The workload clusters accept work from the management cluster through the Kubernetes REST API. The workload clusters are standard Kubernetes cluster. A secure L3 tunnel is maintained between the workload clusters. The tunnel facilitates the exchange of application state and general communication between the two workload clusters. As a standard Kubernetes cluster, a workload cluster monitors pods and deployments and performs scheduling tasks for the worker nodes in the cluster, maintaining the deployed application components. The workload cluster does not require the presence of the management cluster to maintain its application workloads. When applications are deployed, it is the workload cluster’s responsibility to maintain the applications.

If the management cluster detects that a workload cluster has failed or that an applications component cannot be satisfactorily scheduled on the workload cluster, the management cluster can drive a switchover event. The switchover action is controlled by the policies that are defined for the application. In a switchover event, any applications components that were deployed on the failed workload cluster are redeployed to the other workload cluster.

The BNG CUPS Controller can be deployed in a multiple geographic, multiple cluster environment. The BNG Controller’s Helm charts include propagation policy rules that instruct the management cluster’s multiple cluster context to deploy an instance of the state cache microservice on both workload clusters. The two state cache instances communicate over the secure tunnel to mirror the subscriber state between the two geographies. The control plane instance is deployed only on one workload cluster. The control plane instance mirrors its state to its local state cache instance, and is replicated to its peer in the other workload cluster.

Figure 2 Shows a BNG CUPS Controller in a multiple geographic, multiple cluster setup.
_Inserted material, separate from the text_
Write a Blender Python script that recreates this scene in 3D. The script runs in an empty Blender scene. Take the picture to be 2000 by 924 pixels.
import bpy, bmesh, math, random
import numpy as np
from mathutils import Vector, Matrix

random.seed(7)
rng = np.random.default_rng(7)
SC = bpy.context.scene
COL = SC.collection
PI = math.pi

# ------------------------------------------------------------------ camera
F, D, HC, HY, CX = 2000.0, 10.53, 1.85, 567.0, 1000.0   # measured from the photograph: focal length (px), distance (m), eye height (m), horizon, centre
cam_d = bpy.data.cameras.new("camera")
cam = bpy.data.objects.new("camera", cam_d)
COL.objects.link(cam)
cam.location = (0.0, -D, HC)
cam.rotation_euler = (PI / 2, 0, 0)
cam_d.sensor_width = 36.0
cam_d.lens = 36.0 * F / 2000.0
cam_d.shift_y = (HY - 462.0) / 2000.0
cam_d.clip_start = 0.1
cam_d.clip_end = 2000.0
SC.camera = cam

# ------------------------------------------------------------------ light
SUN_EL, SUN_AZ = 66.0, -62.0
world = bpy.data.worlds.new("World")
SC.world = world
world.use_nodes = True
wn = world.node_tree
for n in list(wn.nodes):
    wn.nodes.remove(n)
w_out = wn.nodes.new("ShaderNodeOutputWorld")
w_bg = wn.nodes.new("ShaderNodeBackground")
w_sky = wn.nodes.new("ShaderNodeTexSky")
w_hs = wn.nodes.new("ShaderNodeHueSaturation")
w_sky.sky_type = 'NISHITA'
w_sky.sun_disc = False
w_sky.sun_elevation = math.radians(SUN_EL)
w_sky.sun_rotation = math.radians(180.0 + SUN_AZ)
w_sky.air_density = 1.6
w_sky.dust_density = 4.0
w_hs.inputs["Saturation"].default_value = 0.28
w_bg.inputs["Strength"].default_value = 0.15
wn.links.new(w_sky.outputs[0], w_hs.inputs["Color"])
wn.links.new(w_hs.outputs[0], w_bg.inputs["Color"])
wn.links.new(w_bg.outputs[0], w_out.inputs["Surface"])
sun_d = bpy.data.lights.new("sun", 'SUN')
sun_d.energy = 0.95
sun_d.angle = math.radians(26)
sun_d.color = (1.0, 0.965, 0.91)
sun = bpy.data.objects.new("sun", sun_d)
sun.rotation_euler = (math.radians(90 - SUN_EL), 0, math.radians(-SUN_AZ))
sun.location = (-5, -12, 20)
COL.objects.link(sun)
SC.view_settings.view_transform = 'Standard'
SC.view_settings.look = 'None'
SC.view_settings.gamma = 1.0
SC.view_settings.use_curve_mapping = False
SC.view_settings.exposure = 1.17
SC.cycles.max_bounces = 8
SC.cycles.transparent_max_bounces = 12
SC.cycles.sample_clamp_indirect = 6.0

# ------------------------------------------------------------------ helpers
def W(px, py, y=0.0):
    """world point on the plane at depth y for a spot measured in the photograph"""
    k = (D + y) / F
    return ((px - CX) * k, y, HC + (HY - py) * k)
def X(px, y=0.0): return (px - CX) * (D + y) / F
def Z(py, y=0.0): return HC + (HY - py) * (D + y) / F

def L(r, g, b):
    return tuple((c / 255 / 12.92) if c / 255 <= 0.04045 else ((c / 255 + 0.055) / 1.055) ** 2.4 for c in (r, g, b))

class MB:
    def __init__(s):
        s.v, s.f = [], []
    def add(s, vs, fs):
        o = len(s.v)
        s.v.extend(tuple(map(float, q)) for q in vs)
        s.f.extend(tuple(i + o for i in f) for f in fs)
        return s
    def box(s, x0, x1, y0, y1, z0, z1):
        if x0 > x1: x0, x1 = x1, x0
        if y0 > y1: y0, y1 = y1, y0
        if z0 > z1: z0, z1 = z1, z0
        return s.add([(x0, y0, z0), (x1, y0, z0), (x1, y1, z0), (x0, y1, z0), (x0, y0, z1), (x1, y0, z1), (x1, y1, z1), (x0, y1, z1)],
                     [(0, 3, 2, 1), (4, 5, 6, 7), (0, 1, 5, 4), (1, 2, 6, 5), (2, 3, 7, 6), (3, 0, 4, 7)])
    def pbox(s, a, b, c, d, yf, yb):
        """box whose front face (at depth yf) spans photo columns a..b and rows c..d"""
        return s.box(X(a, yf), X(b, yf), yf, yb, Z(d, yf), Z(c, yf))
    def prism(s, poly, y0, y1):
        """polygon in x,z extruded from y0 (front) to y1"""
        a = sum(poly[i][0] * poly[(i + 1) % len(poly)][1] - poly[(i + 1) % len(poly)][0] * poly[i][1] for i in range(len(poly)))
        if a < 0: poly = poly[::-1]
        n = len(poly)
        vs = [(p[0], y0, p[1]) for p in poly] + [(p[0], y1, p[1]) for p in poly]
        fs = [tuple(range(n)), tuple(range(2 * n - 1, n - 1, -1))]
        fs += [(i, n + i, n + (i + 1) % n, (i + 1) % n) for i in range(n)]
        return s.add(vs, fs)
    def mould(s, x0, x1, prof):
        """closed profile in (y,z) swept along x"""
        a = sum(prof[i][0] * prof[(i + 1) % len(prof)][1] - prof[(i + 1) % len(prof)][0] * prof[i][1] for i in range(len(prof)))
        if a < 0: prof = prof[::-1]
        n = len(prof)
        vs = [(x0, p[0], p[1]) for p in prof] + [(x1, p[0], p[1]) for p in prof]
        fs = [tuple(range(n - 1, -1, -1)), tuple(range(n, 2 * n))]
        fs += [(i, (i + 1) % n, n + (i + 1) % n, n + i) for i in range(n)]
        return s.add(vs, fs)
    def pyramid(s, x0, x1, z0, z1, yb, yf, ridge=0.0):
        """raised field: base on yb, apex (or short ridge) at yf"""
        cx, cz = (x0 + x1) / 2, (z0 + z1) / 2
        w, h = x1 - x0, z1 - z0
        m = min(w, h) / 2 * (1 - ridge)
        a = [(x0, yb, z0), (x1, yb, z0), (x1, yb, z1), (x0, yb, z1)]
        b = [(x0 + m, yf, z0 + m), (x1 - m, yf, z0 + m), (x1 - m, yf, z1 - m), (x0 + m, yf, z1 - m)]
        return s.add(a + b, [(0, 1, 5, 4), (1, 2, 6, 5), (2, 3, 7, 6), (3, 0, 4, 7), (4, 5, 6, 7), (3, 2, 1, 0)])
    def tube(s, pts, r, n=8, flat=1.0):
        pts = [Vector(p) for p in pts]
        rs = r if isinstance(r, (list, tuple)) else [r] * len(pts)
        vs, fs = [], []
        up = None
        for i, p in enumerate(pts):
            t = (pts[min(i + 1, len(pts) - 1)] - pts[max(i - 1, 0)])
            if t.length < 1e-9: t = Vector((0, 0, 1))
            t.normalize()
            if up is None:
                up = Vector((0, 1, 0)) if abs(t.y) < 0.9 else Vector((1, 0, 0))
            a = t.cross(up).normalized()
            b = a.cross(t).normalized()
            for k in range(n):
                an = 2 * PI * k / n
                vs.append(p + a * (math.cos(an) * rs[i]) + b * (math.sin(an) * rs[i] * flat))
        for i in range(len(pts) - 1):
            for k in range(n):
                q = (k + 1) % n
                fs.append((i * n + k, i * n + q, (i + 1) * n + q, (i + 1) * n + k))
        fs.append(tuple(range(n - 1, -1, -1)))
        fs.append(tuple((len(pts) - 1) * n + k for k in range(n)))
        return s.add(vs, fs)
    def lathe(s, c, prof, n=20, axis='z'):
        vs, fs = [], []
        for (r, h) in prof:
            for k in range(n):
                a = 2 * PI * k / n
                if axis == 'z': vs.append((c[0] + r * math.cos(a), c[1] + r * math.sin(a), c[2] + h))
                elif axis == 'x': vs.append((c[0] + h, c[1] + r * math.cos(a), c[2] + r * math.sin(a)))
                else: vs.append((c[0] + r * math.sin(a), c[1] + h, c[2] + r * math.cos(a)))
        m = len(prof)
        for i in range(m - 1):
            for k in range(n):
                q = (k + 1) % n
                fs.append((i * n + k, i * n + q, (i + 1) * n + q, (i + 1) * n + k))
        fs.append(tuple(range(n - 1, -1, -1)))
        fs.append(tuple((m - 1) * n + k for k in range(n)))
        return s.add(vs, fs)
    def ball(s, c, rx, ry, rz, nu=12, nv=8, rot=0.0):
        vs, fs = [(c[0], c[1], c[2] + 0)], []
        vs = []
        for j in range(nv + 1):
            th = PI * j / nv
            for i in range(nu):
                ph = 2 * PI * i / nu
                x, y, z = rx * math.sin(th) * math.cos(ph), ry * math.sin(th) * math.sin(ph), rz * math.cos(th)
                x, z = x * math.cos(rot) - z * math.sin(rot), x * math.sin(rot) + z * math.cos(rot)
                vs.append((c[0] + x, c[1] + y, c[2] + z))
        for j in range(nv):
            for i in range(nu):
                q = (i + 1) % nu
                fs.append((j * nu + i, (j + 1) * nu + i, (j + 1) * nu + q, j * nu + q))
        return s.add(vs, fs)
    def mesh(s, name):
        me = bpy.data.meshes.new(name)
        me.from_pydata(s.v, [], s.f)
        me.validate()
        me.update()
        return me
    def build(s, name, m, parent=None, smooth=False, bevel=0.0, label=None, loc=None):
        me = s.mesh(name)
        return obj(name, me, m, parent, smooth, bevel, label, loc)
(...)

Figure 2: BNG CUPS Controller in a Multiple Geographic and Multiple Cluster Setup BNG CUPS Controller in a Multiple Geographic and Multiple Cluster Setup

If the workload cluster, where the control plane instance is deployed fails, the management cluster will reschedule the control plane instance on the other workload cluster. When the control plane instance initializes on the second workload cluster, it recovers its configuration from a replicated configuration cache (not shown). The control plane instance also recovers its subscriber state from the local state cache instance just as it would on any microservice restart. Since the local state cache received replication state information from the previous workload cluster, all stable states will be recovered. Once the state has been recovered, the control plane instance establishes its associations with the BNG User Planes. The BNG User Plane association logic detects that the new association is originating from the same BNG CUPS Controller (but in a different geography).
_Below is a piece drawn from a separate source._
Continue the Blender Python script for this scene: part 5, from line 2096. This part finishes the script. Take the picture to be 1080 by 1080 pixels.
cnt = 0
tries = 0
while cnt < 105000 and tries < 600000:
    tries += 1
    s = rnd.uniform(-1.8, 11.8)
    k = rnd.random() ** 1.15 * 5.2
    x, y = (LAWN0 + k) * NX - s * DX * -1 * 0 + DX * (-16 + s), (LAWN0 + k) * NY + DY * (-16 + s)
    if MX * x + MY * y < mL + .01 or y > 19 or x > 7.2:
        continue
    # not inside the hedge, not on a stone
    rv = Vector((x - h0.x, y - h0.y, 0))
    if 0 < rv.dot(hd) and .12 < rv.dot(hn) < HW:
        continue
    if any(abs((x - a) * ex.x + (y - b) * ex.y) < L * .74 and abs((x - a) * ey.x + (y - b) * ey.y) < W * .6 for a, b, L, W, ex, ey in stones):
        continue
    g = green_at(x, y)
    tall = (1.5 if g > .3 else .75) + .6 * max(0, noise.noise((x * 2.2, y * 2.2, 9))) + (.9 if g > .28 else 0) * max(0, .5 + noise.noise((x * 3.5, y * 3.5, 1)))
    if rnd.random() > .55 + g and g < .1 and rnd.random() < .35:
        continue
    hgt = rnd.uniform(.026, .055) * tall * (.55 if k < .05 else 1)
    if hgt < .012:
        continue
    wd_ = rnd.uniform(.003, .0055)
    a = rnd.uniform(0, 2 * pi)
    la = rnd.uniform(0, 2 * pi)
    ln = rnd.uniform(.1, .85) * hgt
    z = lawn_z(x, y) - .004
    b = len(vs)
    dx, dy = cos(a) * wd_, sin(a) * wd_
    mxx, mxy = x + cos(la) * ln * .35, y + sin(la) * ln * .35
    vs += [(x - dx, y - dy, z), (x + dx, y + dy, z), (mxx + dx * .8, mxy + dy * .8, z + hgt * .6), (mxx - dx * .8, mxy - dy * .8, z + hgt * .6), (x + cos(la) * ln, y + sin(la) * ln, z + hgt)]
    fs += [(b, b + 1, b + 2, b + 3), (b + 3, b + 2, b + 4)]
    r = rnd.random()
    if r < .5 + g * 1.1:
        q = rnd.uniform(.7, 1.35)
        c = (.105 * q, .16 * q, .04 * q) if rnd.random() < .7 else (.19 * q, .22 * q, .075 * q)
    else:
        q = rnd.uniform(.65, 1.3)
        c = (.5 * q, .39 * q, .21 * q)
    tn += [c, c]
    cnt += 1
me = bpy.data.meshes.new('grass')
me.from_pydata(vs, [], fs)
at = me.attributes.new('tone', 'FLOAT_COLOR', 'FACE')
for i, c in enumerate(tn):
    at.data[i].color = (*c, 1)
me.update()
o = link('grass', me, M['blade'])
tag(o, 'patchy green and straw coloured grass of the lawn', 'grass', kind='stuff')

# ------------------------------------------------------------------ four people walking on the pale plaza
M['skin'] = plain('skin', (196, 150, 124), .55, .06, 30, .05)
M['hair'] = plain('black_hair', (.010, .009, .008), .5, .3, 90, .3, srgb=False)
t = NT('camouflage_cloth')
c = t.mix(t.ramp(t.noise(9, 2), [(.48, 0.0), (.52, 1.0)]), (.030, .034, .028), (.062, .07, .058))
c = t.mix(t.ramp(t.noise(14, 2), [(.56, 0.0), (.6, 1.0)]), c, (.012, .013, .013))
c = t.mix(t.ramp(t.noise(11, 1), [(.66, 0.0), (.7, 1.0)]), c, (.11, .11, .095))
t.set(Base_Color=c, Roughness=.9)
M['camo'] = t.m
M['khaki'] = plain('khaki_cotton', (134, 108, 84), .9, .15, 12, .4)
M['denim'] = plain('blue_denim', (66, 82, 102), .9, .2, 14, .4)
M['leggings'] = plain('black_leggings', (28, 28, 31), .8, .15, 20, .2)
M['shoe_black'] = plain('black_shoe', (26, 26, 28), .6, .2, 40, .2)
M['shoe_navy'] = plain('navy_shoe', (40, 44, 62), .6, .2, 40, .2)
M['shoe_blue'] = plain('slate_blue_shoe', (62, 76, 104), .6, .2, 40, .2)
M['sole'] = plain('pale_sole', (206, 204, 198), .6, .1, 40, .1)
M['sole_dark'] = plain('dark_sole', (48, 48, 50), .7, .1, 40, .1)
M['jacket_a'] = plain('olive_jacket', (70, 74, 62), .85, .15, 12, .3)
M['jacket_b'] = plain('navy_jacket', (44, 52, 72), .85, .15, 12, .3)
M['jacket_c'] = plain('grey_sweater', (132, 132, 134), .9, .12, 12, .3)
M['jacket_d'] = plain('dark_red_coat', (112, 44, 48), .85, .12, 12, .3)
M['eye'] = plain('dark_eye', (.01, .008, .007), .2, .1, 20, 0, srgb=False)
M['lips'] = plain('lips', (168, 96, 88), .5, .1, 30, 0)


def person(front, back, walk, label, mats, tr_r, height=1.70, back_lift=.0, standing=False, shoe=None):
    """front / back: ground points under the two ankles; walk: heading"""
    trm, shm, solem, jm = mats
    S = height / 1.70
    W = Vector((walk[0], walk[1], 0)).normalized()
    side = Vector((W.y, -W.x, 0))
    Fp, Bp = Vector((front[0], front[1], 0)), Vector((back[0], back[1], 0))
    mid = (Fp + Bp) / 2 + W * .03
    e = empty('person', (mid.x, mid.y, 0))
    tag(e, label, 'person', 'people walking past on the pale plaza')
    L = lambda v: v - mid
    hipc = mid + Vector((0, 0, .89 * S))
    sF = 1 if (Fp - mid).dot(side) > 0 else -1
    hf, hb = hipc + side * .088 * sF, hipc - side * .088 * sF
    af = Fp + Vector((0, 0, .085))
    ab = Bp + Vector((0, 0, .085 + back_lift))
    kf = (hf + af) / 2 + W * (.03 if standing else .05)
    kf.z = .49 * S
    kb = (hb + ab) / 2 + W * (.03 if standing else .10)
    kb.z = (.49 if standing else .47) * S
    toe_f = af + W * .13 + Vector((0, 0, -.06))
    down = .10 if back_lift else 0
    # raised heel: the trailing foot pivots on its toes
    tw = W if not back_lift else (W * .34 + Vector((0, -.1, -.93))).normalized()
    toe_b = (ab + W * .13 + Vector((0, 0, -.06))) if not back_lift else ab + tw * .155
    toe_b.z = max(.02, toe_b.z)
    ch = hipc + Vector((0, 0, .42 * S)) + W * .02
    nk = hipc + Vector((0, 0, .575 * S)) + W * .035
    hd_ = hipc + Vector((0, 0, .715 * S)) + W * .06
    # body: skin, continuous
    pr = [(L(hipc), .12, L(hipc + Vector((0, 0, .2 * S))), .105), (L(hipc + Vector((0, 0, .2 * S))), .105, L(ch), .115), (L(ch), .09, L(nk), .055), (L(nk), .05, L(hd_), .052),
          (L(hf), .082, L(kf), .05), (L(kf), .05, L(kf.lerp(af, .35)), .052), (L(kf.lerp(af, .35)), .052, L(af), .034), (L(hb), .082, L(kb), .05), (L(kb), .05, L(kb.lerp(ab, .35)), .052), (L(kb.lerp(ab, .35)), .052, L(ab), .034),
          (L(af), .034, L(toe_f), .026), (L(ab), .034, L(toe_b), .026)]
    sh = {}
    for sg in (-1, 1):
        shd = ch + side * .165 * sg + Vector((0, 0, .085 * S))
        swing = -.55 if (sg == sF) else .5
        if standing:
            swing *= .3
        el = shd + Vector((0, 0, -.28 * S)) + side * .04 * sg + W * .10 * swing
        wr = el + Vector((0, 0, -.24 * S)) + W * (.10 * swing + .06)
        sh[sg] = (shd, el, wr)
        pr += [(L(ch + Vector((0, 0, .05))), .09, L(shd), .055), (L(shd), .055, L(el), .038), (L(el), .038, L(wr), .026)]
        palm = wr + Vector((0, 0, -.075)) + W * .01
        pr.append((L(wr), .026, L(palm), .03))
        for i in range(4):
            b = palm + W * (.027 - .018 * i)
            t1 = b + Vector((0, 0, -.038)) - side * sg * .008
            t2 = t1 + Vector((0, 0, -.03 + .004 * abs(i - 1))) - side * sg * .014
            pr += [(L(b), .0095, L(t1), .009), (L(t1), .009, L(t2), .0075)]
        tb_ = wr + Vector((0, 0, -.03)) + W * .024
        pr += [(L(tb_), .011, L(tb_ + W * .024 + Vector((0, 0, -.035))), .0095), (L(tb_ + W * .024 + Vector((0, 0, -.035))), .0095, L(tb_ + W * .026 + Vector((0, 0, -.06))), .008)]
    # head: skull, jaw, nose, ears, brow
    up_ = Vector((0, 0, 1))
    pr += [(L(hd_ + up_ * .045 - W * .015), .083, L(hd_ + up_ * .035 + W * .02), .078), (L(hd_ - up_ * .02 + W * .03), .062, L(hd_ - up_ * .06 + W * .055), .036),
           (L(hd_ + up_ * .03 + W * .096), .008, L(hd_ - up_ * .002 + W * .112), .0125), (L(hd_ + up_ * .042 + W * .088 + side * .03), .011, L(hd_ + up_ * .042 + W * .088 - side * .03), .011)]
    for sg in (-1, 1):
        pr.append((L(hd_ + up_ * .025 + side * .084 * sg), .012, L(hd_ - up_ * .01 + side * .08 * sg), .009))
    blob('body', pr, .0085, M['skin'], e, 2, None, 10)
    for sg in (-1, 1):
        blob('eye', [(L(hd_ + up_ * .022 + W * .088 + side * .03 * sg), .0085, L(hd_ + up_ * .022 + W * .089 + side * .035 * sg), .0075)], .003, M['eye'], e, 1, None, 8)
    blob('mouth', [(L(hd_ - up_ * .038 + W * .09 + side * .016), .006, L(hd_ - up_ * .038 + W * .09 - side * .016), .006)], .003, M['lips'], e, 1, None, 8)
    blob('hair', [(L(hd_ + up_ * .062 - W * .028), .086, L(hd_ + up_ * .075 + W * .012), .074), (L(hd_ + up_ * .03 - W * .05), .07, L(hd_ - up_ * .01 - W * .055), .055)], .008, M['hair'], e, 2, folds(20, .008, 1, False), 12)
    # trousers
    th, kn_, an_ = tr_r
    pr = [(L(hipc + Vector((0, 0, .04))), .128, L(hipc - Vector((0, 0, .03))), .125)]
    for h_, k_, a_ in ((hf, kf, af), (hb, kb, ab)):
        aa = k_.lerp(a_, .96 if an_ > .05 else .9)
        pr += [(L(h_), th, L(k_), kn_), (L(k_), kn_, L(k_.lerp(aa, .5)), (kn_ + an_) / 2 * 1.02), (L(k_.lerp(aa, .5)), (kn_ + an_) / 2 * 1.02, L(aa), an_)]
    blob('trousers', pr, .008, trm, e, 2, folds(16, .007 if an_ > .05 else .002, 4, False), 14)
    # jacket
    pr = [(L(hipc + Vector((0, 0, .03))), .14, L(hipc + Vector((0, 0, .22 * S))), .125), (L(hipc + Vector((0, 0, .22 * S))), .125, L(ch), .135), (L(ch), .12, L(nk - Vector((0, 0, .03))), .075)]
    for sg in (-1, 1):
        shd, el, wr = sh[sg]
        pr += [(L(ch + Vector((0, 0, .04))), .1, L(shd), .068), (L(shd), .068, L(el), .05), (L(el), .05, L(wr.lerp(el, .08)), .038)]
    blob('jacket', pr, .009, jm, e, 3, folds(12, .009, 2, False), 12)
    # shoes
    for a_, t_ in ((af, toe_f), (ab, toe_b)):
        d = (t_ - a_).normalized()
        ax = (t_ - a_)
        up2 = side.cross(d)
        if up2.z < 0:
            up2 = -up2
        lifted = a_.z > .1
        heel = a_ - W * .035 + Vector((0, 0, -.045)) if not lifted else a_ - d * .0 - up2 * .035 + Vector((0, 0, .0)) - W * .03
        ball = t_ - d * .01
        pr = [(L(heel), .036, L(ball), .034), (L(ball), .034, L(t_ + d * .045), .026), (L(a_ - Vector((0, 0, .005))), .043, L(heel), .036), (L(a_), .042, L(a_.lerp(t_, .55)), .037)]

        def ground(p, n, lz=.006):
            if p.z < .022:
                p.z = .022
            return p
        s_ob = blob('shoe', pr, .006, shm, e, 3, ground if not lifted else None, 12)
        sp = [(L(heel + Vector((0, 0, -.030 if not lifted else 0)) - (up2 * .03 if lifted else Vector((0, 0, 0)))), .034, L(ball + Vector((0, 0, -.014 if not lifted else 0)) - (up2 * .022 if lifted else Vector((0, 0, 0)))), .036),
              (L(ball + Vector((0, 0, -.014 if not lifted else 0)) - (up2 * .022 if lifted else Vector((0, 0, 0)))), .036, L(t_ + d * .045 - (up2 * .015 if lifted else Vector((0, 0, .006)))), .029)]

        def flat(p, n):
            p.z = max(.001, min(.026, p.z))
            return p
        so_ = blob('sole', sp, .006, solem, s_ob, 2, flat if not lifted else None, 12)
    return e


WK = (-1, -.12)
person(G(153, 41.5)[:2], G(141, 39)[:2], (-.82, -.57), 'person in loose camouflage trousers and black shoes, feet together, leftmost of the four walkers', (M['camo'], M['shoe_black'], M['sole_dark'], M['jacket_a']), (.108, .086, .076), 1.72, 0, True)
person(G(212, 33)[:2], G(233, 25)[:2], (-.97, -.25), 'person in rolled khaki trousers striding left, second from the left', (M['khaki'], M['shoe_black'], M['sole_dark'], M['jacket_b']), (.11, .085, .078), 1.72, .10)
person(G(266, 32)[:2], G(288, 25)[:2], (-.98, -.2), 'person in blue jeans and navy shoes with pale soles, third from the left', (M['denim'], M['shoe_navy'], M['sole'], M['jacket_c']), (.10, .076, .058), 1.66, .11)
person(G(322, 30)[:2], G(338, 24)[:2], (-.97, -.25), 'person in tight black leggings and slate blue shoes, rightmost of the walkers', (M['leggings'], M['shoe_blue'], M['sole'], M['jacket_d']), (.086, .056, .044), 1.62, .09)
The BNG CUPS Controller also deploys a microservice on the management cluster that is called the observer. The observer runs in the regular context of the management cluster and watches control plane instance scheduling events in the multiple cluster context (associated with the management cluster). In switchover situations where the control plane instance might exist temporarily in both workload clusters, the observer allows the BNG CUPS Controller to resolve any ambiguity over which the control plane instance should be running.